Con la creazione dell’aula didattica, qualcuno si ricordò del sismografo e mi contattò. Non ci volle molto a rimetterlo insieme e a ricostruire, anche stavolta, i pezzi che erano stati danneggiati o perduti. L’amico Paolo Toffanin si accollò il compito di realizzare un nuovo telaio per il montaggio in sostituzione di quello vecchio andato perduto e il tutto è stato allestito nell’aula didattica.
Descrizione
Il sismografo è composto di due parti distinte, il registratore e il sensore.
Registratore:
Esso è costituito da un tamburo su cui, in origine, era posto un foglio di carta lucida spessa, chiusa ad anello, e coperta di nerofumo. L’affumicatura avveniva in un locale attrezzato bruciando una miscela apposita. E’ chiaro che il rivestimento di nerofumo era molto delicato e non doveva essere toccato per non danneggiarlo. Il tamburo era messo in rotazione continua tramite un’asta scorrevole comandata da un meccanismo a contrappeso. Il pennino del sensore, appoggiato sulla carta, graffiava il nerofumo lasciando una traccia continua. Il tamburo girando su un’asta filettata, a ogni giro, si spostava lateralmente presentando sotto il pennino sempre una zona pulita. Ogni ventiquattro ore, la carta era tolta con delicatezza per essere sostituita e il nerofumo fissato in un bagno di gommalacca rendendola maneggiabile.
Sensore.
Prima di descriverlo bisogna spiegare alcune cose. Una stazione sismica è composta di tre sensori di cui due per le componenti orizzontali e uno per quella verticale. I tre elementi permettono di determinare le caratteristiche del movimento sismico. Per componente orizzontale s’intende quella rilevata da un sensore libero di oscillare solo orizzontalmente in una determinata direzione (es.: Nord-Sud). Questa è la caratteristica di quello esposto.

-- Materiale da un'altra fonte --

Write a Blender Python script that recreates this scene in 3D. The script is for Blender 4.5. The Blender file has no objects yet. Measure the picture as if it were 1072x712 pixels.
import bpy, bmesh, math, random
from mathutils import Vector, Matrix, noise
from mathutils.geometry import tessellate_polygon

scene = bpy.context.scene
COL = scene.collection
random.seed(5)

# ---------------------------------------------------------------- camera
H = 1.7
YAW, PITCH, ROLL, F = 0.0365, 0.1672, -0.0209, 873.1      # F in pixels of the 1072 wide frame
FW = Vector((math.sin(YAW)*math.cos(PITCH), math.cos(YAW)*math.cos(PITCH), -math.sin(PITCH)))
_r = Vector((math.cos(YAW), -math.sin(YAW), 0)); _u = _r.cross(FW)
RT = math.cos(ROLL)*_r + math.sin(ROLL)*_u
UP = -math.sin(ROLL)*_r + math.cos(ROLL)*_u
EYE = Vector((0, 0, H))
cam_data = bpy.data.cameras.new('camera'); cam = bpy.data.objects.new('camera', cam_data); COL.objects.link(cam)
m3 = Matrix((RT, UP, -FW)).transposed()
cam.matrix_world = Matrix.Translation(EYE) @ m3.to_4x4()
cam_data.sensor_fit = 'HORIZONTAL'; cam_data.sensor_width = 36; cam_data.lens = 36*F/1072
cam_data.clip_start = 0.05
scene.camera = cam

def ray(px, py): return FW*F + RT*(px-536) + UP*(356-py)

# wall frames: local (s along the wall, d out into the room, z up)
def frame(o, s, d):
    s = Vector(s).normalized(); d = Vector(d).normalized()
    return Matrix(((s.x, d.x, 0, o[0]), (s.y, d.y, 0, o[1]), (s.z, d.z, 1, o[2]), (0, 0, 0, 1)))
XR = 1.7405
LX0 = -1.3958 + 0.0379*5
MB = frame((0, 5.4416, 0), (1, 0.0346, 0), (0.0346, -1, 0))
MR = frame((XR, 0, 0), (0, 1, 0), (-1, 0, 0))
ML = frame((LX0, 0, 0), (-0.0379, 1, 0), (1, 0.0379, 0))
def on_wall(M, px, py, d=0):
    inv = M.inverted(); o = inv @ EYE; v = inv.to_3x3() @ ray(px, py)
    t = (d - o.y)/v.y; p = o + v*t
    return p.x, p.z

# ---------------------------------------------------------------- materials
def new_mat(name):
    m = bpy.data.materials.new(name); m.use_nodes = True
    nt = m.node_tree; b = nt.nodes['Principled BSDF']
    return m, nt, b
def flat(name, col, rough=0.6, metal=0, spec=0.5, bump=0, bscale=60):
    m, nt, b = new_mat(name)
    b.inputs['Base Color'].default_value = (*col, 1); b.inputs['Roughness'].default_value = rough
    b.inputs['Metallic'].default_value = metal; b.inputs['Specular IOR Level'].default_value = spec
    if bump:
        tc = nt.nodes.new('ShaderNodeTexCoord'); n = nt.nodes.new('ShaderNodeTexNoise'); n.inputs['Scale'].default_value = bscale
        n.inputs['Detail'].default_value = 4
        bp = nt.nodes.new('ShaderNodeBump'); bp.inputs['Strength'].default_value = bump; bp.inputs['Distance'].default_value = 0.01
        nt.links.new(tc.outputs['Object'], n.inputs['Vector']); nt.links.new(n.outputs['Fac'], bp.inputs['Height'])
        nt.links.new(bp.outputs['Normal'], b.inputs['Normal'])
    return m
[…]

Esso consiste in un cubo di acciaio di dieci centimetri di lato incernierato al centro di una delle superfici mediante due sottili lamelle d’acciaio. Tramite queste lamelle il cubo è libero di oscillare orizzontalmente. Sulla faccia opposta è ancorato un braccio di trentacinque centimetri su cui può scorrere un’astina verticale che muove un pennino montato su una forcella verticale. L’estremità del pennino, appoggiata sul tamburo, riporta, sulla carta affumicata, ogni movimento della massa oscillante. Il sistema di leve formato dall’asta e dal pennino, amplifica ogni movimento da trentacinque a settantacinque volte e può essere variata agendo sulla posizione dell’astina verticale. Lo smorzamento delle oscillazioni è effettuato tramite una paletta ancorata sull’asta in prossimità della massa oscillante ed immersa in una vaschetta riempita di glicerina.
Il sistema, in origine, era completato da un marcatempo elettromeccanico collegato a una pendola di precisione che sollevava contemporaneamente, per un paio di secondi ogni minuto, i tre pennini interrompendo così la traccia sulla carta. In tal modo si permetteva la correlazione fra le tre registrazioni e l’interpretazione dell’evento sismico.